At this point in his college career, Judge had hit only six home runs in almost 400 at-bats, and it’s easy to see why. That version of Judge was knock-kneed, and he transferred his weight to his front foot early. His swing was long but also somehow oddly tentative, like he was self-conscious of his size and was afraid of hurting the baseball. He looks like a baby wildebeest.

Today’s Judge has a shorter, faster swing, and he’s hitting with exactly the kind of confidence you’d expect from a guy with 21 home runs on June 11. He’s also filled out, adding almost 30 pounds since draft day. Even men who were built like Andre the Giant when they were young tend to get bigger and stronger from age 20 to age 25.

Except, almost every worthwhile position player prospect builds up his body and refines his swing mechanics as he moves from college to the pros. That’s what you expect to happen. But when normal development runs into a player as big and strong as Judge, you get balls coming off the bat at record speeds. We’re at a point — not just in baseball, but across most sports — where impossibly large athletes are moving in ways we wouldn’t expect men that size to be able to move. Kris Bryant is huge for his position, and so is The Mighty Giancarlo Stanton, but while Judge, like those guys, is an enormous power hitter who hits big home runs, he has almost 40 pounds on TMGS and more than 50 on Bryant. TMGS and Bryant are the size of 3–4 outside linebackers, but Judge is a big breakfast from being the size of an offensive tackle.

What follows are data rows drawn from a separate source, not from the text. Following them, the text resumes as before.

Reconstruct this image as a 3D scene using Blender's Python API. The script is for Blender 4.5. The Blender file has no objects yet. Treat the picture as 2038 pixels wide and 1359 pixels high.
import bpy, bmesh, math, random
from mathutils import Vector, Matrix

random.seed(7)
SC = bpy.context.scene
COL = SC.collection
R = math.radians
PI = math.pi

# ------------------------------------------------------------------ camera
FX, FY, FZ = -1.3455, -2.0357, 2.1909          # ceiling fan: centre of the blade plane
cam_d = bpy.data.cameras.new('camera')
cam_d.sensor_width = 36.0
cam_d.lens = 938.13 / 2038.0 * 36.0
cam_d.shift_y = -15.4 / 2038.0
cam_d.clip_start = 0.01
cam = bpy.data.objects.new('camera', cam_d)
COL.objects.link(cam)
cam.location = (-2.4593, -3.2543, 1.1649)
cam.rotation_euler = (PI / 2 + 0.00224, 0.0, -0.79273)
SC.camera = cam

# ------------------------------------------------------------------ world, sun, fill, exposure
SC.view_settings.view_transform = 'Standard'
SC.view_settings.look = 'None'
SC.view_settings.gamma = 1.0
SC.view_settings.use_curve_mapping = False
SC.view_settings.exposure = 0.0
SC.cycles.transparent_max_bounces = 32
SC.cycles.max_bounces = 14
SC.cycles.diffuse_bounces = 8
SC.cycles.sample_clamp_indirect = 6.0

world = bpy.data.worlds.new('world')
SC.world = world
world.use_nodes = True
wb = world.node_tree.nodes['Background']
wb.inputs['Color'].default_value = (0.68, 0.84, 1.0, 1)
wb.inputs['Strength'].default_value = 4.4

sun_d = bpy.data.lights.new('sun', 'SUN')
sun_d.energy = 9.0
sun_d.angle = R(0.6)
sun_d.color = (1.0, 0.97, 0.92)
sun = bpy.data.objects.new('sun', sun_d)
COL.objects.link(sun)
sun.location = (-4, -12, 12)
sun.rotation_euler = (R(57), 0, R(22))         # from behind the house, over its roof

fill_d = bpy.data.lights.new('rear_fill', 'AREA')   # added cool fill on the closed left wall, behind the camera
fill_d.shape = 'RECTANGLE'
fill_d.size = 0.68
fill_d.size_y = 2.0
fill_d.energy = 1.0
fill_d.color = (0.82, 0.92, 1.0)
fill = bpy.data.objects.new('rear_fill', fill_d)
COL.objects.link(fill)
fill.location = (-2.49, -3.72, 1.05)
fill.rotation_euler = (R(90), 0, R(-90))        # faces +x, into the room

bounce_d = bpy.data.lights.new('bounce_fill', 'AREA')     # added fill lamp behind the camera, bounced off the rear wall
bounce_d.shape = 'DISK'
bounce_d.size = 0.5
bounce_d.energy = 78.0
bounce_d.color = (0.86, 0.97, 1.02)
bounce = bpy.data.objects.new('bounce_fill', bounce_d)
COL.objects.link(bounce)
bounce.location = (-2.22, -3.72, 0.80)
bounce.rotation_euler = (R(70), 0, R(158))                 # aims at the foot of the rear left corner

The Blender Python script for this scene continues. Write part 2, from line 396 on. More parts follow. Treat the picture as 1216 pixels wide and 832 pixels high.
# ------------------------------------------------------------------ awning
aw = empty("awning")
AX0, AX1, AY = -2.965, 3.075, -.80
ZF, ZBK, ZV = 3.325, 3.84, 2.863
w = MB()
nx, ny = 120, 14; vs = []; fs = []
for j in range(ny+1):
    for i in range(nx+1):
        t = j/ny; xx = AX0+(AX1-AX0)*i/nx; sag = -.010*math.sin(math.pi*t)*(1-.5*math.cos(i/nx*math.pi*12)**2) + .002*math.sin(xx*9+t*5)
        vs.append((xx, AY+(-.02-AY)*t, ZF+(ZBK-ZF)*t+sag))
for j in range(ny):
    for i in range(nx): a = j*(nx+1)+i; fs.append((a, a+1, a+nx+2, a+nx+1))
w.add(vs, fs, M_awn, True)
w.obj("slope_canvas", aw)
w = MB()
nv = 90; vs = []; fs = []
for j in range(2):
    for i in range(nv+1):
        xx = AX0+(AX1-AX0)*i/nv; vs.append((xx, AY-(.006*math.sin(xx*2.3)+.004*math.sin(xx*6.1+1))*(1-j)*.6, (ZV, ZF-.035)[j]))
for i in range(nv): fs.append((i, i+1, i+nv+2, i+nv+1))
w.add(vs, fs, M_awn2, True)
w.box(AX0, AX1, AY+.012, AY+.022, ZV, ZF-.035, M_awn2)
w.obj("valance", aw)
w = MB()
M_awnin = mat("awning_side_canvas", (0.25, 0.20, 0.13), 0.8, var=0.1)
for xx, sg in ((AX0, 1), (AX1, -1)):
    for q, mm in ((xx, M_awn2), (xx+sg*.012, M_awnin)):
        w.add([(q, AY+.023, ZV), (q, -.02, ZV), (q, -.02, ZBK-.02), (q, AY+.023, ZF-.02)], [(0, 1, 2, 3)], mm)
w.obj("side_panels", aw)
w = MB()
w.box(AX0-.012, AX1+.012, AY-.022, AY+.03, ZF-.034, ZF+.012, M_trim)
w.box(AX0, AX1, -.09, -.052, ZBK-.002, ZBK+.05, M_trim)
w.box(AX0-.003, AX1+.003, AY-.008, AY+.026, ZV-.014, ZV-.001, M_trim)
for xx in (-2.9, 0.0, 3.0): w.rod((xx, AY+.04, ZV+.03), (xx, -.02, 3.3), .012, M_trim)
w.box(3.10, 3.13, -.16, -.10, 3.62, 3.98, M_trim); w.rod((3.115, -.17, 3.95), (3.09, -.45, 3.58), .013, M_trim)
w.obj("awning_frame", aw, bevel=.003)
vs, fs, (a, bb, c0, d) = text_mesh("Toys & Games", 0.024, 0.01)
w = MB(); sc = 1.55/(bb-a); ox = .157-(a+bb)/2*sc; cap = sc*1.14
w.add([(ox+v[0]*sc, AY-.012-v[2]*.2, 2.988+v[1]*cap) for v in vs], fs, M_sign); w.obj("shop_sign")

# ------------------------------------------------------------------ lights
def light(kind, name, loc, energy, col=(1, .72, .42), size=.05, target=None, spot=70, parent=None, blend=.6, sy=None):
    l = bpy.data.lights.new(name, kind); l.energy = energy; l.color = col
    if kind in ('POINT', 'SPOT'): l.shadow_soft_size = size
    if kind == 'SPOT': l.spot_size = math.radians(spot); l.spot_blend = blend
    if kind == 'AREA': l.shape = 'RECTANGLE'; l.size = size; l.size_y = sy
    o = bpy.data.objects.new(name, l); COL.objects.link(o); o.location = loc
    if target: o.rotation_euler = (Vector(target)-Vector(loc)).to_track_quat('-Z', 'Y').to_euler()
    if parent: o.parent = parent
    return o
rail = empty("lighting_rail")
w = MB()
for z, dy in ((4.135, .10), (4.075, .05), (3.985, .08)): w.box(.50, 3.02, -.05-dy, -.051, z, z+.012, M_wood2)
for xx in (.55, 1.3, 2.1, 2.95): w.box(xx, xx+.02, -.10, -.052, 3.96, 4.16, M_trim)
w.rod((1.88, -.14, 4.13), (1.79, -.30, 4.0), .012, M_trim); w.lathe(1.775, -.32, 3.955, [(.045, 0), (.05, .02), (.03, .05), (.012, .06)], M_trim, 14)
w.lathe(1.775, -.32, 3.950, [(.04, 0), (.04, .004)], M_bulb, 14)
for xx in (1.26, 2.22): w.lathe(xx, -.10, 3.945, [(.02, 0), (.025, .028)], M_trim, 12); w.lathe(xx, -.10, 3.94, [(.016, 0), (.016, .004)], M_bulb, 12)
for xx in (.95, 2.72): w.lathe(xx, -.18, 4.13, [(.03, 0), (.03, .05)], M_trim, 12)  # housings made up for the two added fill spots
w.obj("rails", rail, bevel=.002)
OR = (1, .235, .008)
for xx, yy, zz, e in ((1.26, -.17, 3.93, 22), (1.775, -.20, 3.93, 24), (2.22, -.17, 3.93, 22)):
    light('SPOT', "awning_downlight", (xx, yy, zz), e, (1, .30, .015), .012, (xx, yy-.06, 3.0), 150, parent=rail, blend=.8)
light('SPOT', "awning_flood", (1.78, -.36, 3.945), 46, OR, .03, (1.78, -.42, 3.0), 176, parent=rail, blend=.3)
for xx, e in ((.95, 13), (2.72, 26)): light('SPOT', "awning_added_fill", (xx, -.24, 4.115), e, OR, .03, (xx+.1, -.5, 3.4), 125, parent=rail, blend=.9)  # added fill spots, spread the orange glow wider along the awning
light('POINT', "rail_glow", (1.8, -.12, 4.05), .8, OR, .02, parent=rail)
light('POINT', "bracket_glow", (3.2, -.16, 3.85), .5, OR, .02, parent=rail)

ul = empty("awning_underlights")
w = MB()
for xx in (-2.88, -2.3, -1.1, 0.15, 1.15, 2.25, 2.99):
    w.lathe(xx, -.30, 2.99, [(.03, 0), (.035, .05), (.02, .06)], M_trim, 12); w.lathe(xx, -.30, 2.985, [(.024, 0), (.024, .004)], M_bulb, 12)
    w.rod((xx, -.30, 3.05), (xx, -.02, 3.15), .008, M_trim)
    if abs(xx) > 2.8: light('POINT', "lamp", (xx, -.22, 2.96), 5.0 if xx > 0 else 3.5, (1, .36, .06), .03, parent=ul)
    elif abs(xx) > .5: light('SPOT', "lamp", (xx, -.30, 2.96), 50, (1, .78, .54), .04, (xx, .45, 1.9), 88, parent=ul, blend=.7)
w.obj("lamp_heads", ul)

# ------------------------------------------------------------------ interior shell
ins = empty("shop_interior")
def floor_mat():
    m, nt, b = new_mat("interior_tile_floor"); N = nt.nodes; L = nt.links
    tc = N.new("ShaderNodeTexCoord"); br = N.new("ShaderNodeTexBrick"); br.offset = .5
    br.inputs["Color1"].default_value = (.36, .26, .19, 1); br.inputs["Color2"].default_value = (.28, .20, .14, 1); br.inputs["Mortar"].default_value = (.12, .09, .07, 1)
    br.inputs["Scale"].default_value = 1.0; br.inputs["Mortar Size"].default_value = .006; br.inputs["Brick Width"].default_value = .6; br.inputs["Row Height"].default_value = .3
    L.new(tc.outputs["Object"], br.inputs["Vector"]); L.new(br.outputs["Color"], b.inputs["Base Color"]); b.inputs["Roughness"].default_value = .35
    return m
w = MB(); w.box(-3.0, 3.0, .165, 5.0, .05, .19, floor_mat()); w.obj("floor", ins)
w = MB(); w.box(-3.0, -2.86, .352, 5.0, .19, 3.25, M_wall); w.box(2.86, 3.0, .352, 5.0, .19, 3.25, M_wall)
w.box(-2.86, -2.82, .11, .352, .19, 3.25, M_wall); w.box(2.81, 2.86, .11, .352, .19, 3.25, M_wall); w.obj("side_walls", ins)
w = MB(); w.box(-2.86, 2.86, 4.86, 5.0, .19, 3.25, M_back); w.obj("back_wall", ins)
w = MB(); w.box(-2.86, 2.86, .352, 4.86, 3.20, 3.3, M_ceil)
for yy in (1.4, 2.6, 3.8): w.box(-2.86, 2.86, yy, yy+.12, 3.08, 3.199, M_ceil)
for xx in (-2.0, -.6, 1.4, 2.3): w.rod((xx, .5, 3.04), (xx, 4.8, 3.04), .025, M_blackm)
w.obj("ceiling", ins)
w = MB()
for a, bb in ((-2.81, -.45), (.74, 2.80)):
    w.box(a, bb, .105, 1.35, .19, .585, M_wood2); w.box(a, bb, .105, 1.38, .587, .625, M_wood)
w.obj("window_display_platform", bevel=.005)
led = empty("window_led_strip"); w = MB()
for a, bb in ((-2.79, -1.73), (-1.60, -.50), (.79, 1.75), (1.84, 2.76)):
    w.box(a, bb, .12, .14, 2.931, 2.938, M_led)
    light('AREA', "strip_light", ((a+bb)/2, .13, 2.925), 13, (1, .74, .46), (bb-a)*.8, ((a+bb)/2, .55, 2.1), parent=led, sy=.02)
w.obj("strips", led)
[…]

Judge is definitely the biggest everyday position player in MLB history, and if he doesn’t have the most power in the game, he’s up there. In that respect, “Where the hell did Aaron Judge come from?” has a simple answer: He’s what happens when a normal MLB power hitter is about 15 percent bigger.

We’re not fascinated by his batting line, or even necessarily how many home runs he’s hit; it’s how hard they come off the bat and how far they travel. Judge is the perfect breakout star for MLB’s tracking novelty, Statcast, which duly records the exit velocity of every home run. Judge’s 121.1 mph home run was the fastest of the “Statcast era,” which is an awfully grandiose way to say “since 2015,” but it only adds to Judge’s mystique.

From his physical tools to the adjustments he’s made in the pros to the combination of time, place, and team, no individual part of Judge’s ascent to stardom is that unlikely on its own. But for all of those factors to align, well, we’ve never seen anything quite like that before.

An earlier version of this piece included the wrong Upton brother; it was Melvin Upton, not Justin Upton.